Government accepts need for greater clarity in regulations governing damages-based agreements

The government has today published the results of its post-implementation review of the key legislation that implemented the costs and funding aspects of the Jackson reforms in April 2013: Part 2 of the Legal Aid, Sentencing and Punishment of Offenders Act 2013 (LASPO). The review includes the introduction of damages-based agreements (or DBAs), as well as the removal of recoverability for conditional fee agreement (CFA) success fees and after-the-event (ATE) insurance premiums.

The government’s conclusion is that, on balance, the LASPO Part 2 reforms have been successful against their objectives, including reducing costs, reducing the number of unmeritorious cases, and promoting access to justice at proportionate cost.

However, in relating to DBAs, the government accepts that the DBA Regulations 2013 “would benefit from additional clarity and certainty”. The review notes that almost all respondents, across the spectrum, agreed that DBAs are rarely used, and that the regulations should be redrafted to ensure DBAs are a more viable funding method for a greater number of cases. Particular concerns said to be raised about the regulations include: the lack of payment of a reasonable sum for work done on termination; uncertainty around early termination and the indemnity principle; uncertainty around whether “sequential” hybrid DBAs are permitted (where a DBA and some other form of retainer are combined for different stages of the case, rather than concurrently); and the payment of counsel’s fees. Most respondents are said to have endorsed the conclusions and recommendations of the Civil Justice Council’s Working Group on DBAs, chaired by Professor Rachael Mulheron, which produced a detailed report on these issues in 2015 (see this post).

Encouragingly, the report states that an independent review of the drafting of the regulations is being undertaken by Professor Mulheron and Nicholas Bacon QC, and that the government will give careful consideration to the way forward in the light of their report, which is expected later in 2019.
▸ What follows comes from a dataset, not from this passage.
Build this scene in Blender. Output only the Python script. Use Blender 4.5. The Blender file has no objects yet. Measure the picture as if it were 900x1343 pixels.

What is not clear, however, is whether the government will give further consideration to issues of policy, as well as drafting, for example in relation to permitting hybrid DBAs – a reform which the review notes was strongly supported by many commercial litigators, as well as by Sir Rupert Jackson. However, it also notes that some commercial lawyers cautioned against allowing hybrids DBAs. The government’s current view on the issue is not expressed, though there is a general comment in relation to DBAs that the government “needs to exercise caution to avoid creating unintended consequences”.